I have one key observation that is quite important to this discussion. When I look at Dell, its building blocks and its competitive challenge ahead, I am convinced that they can only remain a powerful player in the tech market if the company competes as a whole, with all of these building blocks they have put into place working in harmony. Every one of their divisions needs to be connected and walking in lock step if Dell is going to succeed.

Servers, PCs and mobile devices need security. IT needs servers, software and mobile device management tools all working together to meet the needs of their mobile users. The future of software distribution is in the cloud and all of Dell’s divisions deliver key parts of a cloud solution that can work together seamlessly if executed properly. Consumers want a company that delivers solid products that they stand by and look to as PCs, tablets and smartphones become more engrained into their digital lifestyles. From what I saw while at the analysts meeting, Dell finally has all of the pieces in place that, when working together, will sustain the company and help it grow if executed well in the face of a tech marketplace that is constantly changing.

I cannot stress how important I feel that Dell operate as a unified entity in order to compete and grow. I have spent many years understanding the machinations of a successful tech company and monitored the shifting winds of business and consumers whose needs and wants constantly change. I can tell you without a doubt that for a company like Dell, HP and Lenovo, all of their divisions and executives have to be on the same page, working and collaborating closely together to provide all of the key components of hardware, software and services if they are to succeed given the current and future market conditions I see ahead.

For the record, I don’t own any Dell stock. I am an independent market researcher with 32 years of experience examining the tech market and this perspective comes from decades of studying how this industry works. In my opinion, if there was ever a time when a company needs to operate as a unified force, it is now.
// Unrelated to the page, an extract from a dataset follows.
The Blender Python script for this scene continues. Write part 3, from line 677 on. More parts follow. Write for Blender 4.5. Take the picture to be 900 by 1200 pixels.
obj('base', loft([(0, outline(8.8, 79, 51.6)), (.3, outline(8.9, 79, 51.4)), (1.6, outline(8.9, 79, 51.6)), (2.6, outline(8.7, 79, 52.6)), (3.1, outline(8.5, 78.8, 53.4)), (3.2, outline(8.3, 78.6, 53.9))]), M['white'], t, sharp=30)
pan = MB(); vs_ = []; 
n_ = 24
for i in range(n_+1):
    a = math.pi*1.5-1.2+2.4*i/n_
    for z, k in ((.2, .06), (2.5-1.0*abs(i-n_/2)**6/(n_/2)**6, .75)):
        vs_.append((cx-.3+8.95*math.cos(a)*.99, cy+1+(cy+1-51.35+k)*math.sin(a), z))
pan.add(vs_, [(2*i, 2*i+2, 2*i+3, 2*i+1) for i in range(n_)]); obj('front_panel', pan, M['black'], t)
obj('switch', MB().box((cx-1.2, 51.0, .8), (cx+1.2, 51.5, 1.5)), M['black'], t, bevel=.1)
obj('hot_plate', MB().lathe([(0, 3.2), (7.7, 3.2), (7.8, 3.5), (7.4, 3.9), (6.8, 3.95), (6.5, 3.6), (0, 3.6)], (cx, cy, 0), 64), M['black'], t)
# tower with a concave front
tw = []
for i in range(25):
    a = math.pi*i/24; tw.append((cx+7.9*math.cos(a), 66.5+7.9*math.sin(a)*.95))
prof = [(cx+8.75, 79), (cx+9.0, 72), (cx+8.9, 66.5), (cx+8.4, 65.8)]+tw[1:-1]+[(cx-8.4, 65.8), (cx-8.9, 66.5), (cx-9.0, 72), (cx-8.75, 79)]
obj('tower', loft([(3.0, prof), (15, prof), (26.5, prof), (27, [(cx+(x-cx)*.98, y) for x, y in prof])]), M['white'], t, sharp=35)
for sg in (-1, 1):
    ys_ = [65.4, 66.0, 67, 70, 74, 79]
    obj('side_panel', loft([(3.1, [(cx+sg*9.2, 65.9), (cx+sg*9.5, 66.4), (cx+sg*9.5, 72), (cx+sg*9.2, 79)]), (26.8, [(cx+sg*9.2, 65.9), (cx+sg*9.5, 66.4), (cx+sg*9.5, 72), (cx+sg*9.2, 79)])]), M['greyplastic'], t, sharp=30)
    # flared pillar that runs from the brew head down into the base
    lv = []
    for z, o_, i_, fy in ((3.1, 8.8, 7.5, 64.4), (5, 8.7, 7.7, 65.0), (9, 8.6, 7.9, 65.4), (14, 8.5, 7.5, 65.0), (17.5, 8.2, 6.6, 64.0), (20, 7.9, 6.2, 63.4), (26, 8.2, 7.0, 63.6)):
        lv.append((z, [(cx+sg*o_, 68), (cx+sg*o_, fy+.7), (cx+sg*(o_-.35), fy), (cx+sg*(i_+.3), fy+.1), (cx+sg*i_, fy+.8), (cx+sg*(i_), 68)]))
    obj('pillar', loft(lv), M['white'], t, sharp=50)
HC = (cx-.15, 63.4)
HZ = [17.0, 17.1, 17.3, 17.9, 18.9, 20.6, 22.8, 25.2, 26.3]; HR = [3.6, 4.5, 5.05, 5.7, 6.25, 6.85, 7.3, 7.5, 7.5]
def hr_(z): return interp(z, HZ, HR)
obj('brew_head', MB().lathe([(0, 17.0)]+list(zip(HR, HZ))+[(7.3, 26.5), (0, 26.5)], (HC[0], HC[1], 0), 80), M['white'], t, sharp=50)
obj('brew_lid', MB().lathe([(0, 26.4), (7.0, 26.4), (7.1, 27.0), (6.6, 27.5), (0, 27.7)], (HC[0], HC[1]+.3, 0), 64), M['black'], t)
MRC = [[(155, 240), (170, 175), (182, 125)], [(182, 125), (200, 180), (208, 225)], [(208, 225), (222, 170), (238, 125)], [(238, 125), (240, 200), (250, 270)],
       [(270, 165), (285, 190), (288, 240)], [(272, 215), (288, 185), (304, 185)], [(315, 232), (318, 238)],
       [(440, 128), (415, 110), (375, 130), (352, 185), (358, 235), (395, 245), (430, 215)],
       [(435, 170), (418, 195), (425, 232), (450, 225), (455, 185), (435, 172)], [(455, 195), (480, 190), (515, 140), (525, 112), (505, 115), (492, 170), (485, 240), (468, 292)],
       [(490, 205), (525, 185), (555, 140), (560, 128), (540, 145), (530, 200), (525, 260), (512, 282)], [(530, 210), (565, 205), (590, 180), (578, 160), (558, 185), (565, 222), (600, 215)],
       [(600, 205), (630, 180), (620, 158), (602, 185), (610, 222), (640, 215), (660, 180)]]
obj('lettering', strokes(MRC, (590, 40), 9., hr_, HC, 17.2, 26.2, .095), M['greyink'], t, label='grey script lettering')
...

Providing powerful technologies across hardware, software and services that are all interrelated and interconnected is the key to success in this globalized tech market where vision, order and collaborative leadership is vital to a PC company’s ability to remain competitive and thrive. Any attempt to break up that kind of synergy will only lead to failure.

Tim Bajarin

Tim Bajarin is the President of Creative Strategies, Inc. He is recognized as one of the leading industry consultants, analysts and futurists covering the field of personal computers and consumer technology. Mr. Bajarin has been with Creative Strategies since 1981 and has served as a consultant to most of the leading hardware and software vendors in the industry including IBM, Apple, Xerox, Compaq, Dell, AT&T, Microsoft, Polaroid, Lotus, Epson, Toshiba and numerous others.
  • Bay Area Tim

    Tim, I hold most of your opinions in high esteem, but I just politely, but completely have to disagree with your take on this subject.
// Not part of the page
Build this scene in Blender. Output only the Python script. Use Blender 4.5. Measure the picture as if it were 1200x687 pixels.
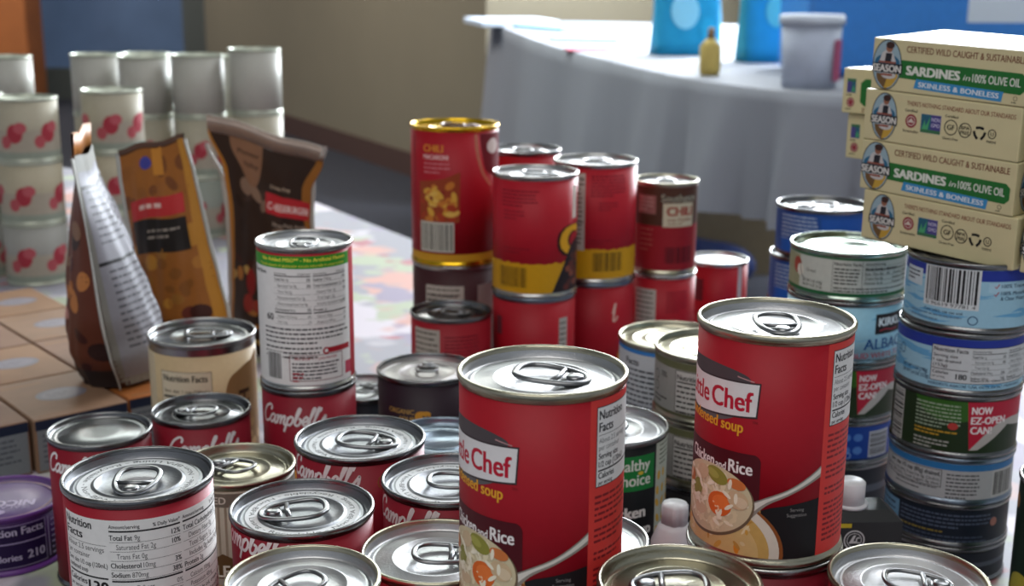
import bpy, bmesh, math, random
from math import sin, cos, pi, radians as rad
from mathutils import Vector, Matrix

for o in list(bpy.data.objects):
    bpy.data.objects.remove(o, do_unlink=True)
SC = bpy.context.scene
COL = SC.collection

# ------------------------------------------------------------ camera
cam_d = bpy.data.cameras.new('camera'); cam = bpy.data.objects.new('camera', cam_d); COL.objects.link(cam)
cam_d.sensor_width = 36; cam_d.lens = 45; cam_d.clip_start = .02; cam_d.clip_end = 60
cam.location = (0, 0, 1.13)
cam.rotation_euler = (Matrix.Rotation(rad(76), 3, 'X') @ Matrix.Rotation(rad(.37), 3, 'Z')).to_euler()
cam_d.dof.use_dof = True; cam_d.dof.focus_distance = .60; cam_d.dof.aperture_fstop = 13.0
SC.camera = cam
# ------------------------------------------------------------ world, lights, exposure
SC.view_settings.view_transform = 'Standard'; SC.view_settings.look = 'None'
SC.view_settings.gamma = 1; SC.view_settings.exposure = 0.05
try: SC.view_settings.use_curve_mapping = False
except Exception: pass
W = bpy.data.worlds.new('world'); SC.world = W; W.use_nodes = True
bg = W.node_tree.nodes['Background']; bg.inputs[0].default_value = (.80, .88, 1.0, 1); bg.inputs[1].default_value = .48

def area(name, loc, target, size, power, color=(1, 1, 1)):
    d = bpy.data.lights.new(name, 'AREA'); d.shape = 'RECTANGLE'; d.size = size[0]; d.size_y = size[1]
    d.energy = power; d.color = color
    o = bpy.data.objects.new(name, d); COL.objects.link(o); o.location = loc
    o.rotation_euler = (Vector(target) - Vector(loc)).to_track_quat('-Z', 'Y').to_euler()
    return o
area('window_and_fill_light', (3.3, 6.4, 2.5), (.5, 2.4, .8), (3.0, 1.8), 1150, (.86, .93, 1))
area('window_and_fill_light', (1.3, 2.1, 2.9), (.3, 1.0, .9), (1.4, .7), 26, (.95, .97, 1))
area('window_and_fill_light', (1.5, 7.3, 2.6), (.6, 3.6, .8), (2.4, 1.4), 330, (.9, .95, 1))  # unseen fill light added to brighten the white table's top
area('ceiling_and_fill_light', (-5.0, 12.4, 3.1), (-5.2, 13.6, .6), (2.4, 1.2), 120, (1, .96, .9))  # fill light added to lift the glazed entrance and its orange post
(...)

    Sorry, but to this reader, your viewpoint sounds EXACTLY like it was scripted by Michael Dell himself, and I can envision him pleading on bended knee, for someone with good credentials within the established tech writer community, to lend credibility to his final, or one more last ditch, attempt at empire resurrection. He himself (and assigns/successors) ran that company into the ground playing the losing game of lowest price for (what else?) lowest quality product, just like most of his competition. Beginning with the completely horrific performance of Windows Vista, and now the utter failure of Windows 8 adoption, I personally see absolutely no reason whatsoever to endorse Dell as a product line, or Mr. Dell, an out of touch executive, as savior. Nor do I see, in agreement with you, Mr. Icahn as able to get the job done, let alone another outsider.
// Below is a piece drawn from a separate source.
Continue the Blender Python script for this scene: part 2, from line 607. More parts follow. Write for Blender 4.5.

    Perhaps he is/was a good friend, valued acquaintance, or you simply think he is capable of repeating some of his previous accomplishments, many though they were. With an endorsement such as you are currently offering though, you may (?) run the risk of devaluing your future personal online opinions.

    This is just one other person’s online opinion though 🙂

    • benbajarin

      I’ll let Tim speak for himself but I’d be curious on your deeper thoughts as to why you disagree. Dell is making incredible strides in server and cloud computing solutions having just over taken HP for number 1 server share in the US and they will likely get there WW as well. Their acquisitions have made quite a bit of sense for a complete solution across the infrastructure set for cloud computing.

      You may be able to argue the client business needs work, as it does, but I’m not sure you can argue that Dell would be better without a client business which is doing better than most people realize.

      So granted you disagree, which is a valuable aspect to any conversation, please elaborate some points as to why you would think ICAHN’s approach would be better for Dell as a company.

      Or perhaps if you have other suggestions for a turn around for Dell we would of course be interested since we cover them heavily as we do every computing and consumer electronics company as a part of our industry analysis.

      • Bay Area Tim

        Simply put, I don’t think Icahn would be better at all. Nor do I think Dell would necessarily do better without a client business. It’s more basic than that even. i think Dell is, for all intents and purposes, facing an industry sea change, like its competition, that it is unprepared for. Without getting into the weeds on this, Dell’s performance and reputation over the recent past have, to put it mildly, seen better days. It’s a damaged brand with a bleak future, regardless of who may take the helm. The mere fact that its future existence as a whole, ownership, leadership, and potential for break-up are key considerations going forward, sort of contribute to an even further lack of confidence, especially when coupled with a shrinking market in important areas of their traditional business (PCs/clients, and more). The playing field is changing, and I’ve seen little to comfort my lack of faith in them or their major markets. Servers may be an exception. Not everyone is going to make it. Dell may be one of those.

        • benbajarin

          If you have read much of what Tim and I have written about the our confidence in Apple’s vertical model as a differentiator and critical component to competing in the future, then you will understand that we have the same view about Dell regarding cloud. Competing in cloud is so much more than just having servers, and it goes deep through hardware, software, and services. This is a big business. An argument about breaking up Dell, is nearly the same as an argument to break up Apple, the only difference is the sector we are talking about.

          Plus the PC and Post PC era are still riddled with opportunity and I’m pulling for Dell and HP to stay relevant in this space as well. We have much tech industry health ahead of us. Dell needs to be private so they can make decisions Wall St. may not understand and not be punished for it. This is about the next 20-30 or more years not the next 5.

  • James King

    I was very much opposed to Carl Icahn’s involvement with Yahoo when Microsoft wanted to buy it and Jerry Yang opposed it. It’s tough to question Icahn’s business savvy because you don’t become a billionaire by being stupid. But his efforts in tech or related fields have not had great outcomes.

    I’m all for Dell going private and remaining intact. Getting out from under the thumb of Wall St. so it can focus of delivering better value to its customers is something that I think more companies should do.